Part of the Casswiki article series Cassiopaean Experiment and Natural science
In mathematics, we can speak of a space with a certain number of dimensions. A sheet of paper has 2 dimensions, i.e. two coordinates are needed to define the position of a point on it. Three coordinates are needed to define the position of a point inside a solid.
A dimension is not simply an axis perpendicular to all other axis of the space in question. Dimensions can be linear or cyclic, finite or infinite. The sheet has two finite dimensions. Rolling the sheet into a cylinder continues to have two dimensions but now one of the dimensions is cyclic. Such different configurations of a space with a certain number of dimensions are called manifolds.
In popular parlance, the word “dimension” is often used in the sense of a parallel or alternative reality.
The Cassiopaean material contains both uses of the word.

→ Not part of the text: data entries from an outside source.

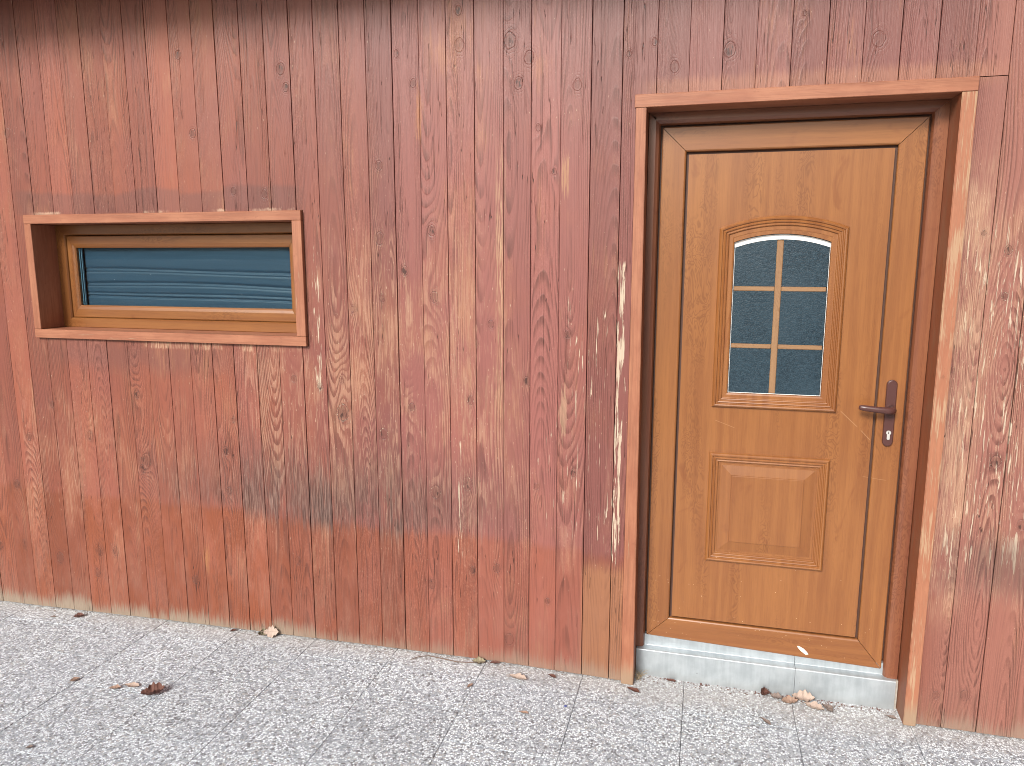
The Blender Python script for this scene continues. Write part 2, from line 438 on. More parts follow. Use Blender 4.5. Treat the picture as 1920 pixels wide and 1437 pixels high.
M = {}
M['board'] = board_material("stained_board")
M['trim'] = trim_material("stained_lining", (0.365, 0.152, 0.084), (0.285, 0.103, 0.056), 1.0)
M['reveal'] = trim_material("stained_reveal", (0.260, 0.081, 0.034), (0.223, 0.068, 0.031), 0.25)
M['oak'] = oak_foil("golden_oak_foil", (0.279, 0.110, 0.033), (0.217, 0.078, 0.023))
M['oak_frame'] = oak_foil("golden_oak_frame_foil", (0.230, 0.085, 0.039), (0.170, 0.056, 0.029), False)
M['oak_window'] = oak_foil("golden_oak_window_foil", (0.251, 0.102, 0.030), (0.194, 0.070, 0.020), False)
M['gasket'] = plain("dark_gasket", (0.075, 0.036, 0.025), 0.6)
M['tile'] = terrazzo()
M['bed'] = plain("joint_mortar", (0.17, 0.17, 0.175), 0.9, var=0.35, scale=80)
M['ground'] = plain("yard_ground", (0.20, 0.20, 0.19), 0.95, var=0.3, scale=3)
M['dark'] = plain("dark_core", (0.03, 0.022, 0.018), 0.8)
M['soffit'] = plain("dark_eave_timber", (0.085, 0.04, 0.03), 0.6, var=0.3, scale=25)
M['rooftile'] = plain("clay_roof", (0.20, 0.075, 0.045), 0.8, var=0.3, scale=9)
M['spacer'] = plain("white_spacer", (0.80, 0.81, 0.80), 0.45, var=0.04)
M['muntin'] = oak_foil("muntin_foil", (0.291, 0.167, 0.085), (0.248, 0.134, 0.067), False)
M['brown'] = plain("burgundy_brown_enamel", (0.080, 0.031, 0.027), 0.33, 0.5, var=0.06, scale=200, bump=0.02)
M['steel'] = plain("lock_nickel", (0.60, 0.59, 0.56), 0.30, metal=0.35, var=0.08)
M['smear'] = plain("white_smear", (0.78, 0.74, 0.68), 0.6, var=0.1)


def metal_sheet():
    g = G("galvanised_sheet")
    px, py, pz = g.sep(g.pos())
    blot = g.noise(g.xyz(px, py, pz), 14.0, 4.0, 0.6)
    spang = g.noise(g.xyz(px * 8.0, py, pz * 2.0), 6.0, 3.0, 0.6)
    drip = g.noise(g.xyz(px * 60.0, py, pz * 6.0), 1.0, 3.0, 0.6)
    d, c = g.voro(g.xyz(px, py, pz), 34.0)
    cr, _, _ = g.sep(c)
    dot = (1.0 - g.sstep(d, 0.05, 0.10)) * g.sstep(cr, 0.86, 0.90)
    col = g.mix(g.sstep(blot * 0.6 + drip * 0.4, 0.35, 0.65), (0.355, 0.395, 0.42), (0.465, 0.51, 0.535))
    low = 1.0 - g.sstep(pz + (blot - 0.5) * 0.05, 0.0, 0.045)
    col = g.mix(low * 0.35, col, (0.34, 0.34, 0.33))
    col = g.mix(dot * 0.7, col, (0.12, 0.11, 0.10))
    return g.fin(col, 0.42 + (spang - 0.5) * 0.2, g.bump(blot, 0.08, 0.001), 0.5, 0.45)


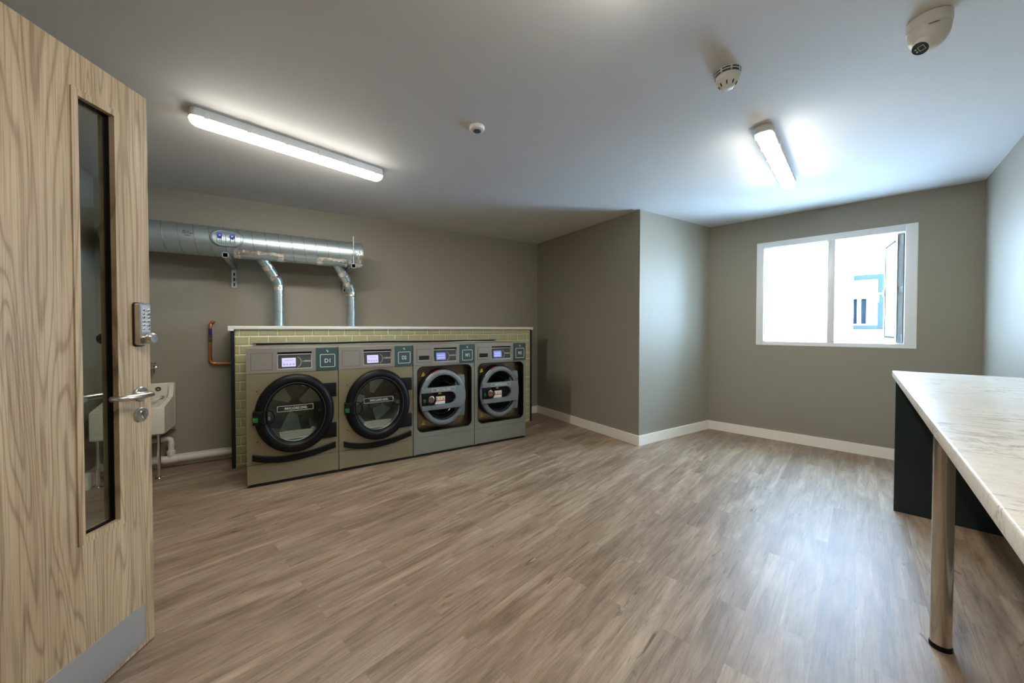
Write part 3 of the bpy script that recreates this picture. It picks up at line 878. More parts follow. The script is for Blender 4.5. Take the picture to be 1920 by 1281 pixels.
    for f_, y in prof[1:]:
        rings.append([mb.bm.verts.new((dcx + 0.200 * f_ * math.cos(2 * PI * k / seg), y, dcz + 0.232 * f_ * math.sin(2 * PI * k / seg))) for k in range(seg)])
    mb.face(rings[0])
    for i in range(2):
        for k in range(seg): mb.face([rings[i][k], rings[i][(k + 1) % seg], rings[i + 1][(k + 1) % seg], rings[i + 1][k]])
    gl = obj('door_glass', mb, M['drumglass'], t)
    lb = max_label(gl, 0.203, 0.458, 0.583, 0.628, -0.030)
    text('lettering', 'MAX LOAD LEVEL', 0.158, (0.335, -0.0305, 0.6055), gl, M['ink'], 0.019)
    for z0, z1 in ((0.671, 0.788), (0.322, 0.446)):
        obj('hinge', MB().box(0.515, 0.634, -0.030, 0.0, z0, z1, 0.003), M['black'], t)
    mb = MB(); mb.box(0.043, 0.112, -0.064, -0.002, 0.503, 0.607, 0.006)
    ho = obj('door_latch', mb, M['black'], t)
    mb = MB(); mb.ering(0.138, 0.554, 0.046, 0.052, [(-0.003, -0.060), (0.0, -0.070), (0.004, -0.070), (0.006, -0.060)], 40)
    obj('latch_ring', mb, M['black'], ho)
    mb = MB(); power_symbol(mb, 0.066, 0.550, 0.010, -0.0652)
    mb.face([mb.bm.verts.new((0.066 + a, -0.0652, 0.550 + b)) for a, b in ((-.014, -.022), (.014, -.022), (.014, -.019), (-.014, -.019))])
    mb.face([mb.bm.verts.new((0.066 + a, -0.0652, 0.550 + b)) for a, b in ((-.018, -.018), (-.015, -.018), (-.015, .015), (-.018, .015))])
    obj('indicator', mb, M['greenink'], ho)
    # curved black pull bar
    top, bot = [], []
    n = 24
    for k in range(n + 1):
        u = k / n; xx = 0.038 + u * 0.588
        zc = 0.243 - 0.052 * math.sin(PI * u ** 0.85) + 0.010 * u
        if u > 0.9: zc += 0.0
        top.append((xx, zc + 0.022)); bot.append((xx, zc - 0.022))
    mb = MB(); mb.prism(top + bot[::-1], -0.034, 0.0, 'xz')
    obj('pull_bar', mb, M['black'], t)
    for hx, hz, hr in ((0.069, 0.7556, 0.005), (0.072, 0.3571, 0.005), (0.088, 0.346, 0.003)):
        obj('screw_hole', MB().lathe([(0, 0.0), (hr, 0.0), (hr, 0.0008), (0, 0.0008)], (hx, 0.0, hz), (0, -1, 0), 12), M['void'], fp)
    for hx, hz in ((0.087, 0.7703), (0.087, 0.741)):
        obj('screw', MB().lathe([(0, 0.0), (0.004, 0.0), (0.003, 0.003), (0, 0.003)], (hx, 0.0, hz), (0, -1, 0), 12), M['chrome'], fp)
    return t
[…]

The term density is different from dimension. Density refers to an entity’s degree of development and to a mode of perceiving and interacting with the world that corresponds to this level. It is quite possible that entities of a higher density perceive more dimensions than the three dimensions of space and one of time that the human form is naturally comfortable with. Still, a density is not a dimension.
Often in New Age literature the concepts of dimension and sometimes of density or plane of existence are used without much discipline, often interchangeably. For example, the phrase third dimensional life form would refer to third density life form in the Cassiopaean nomenclature.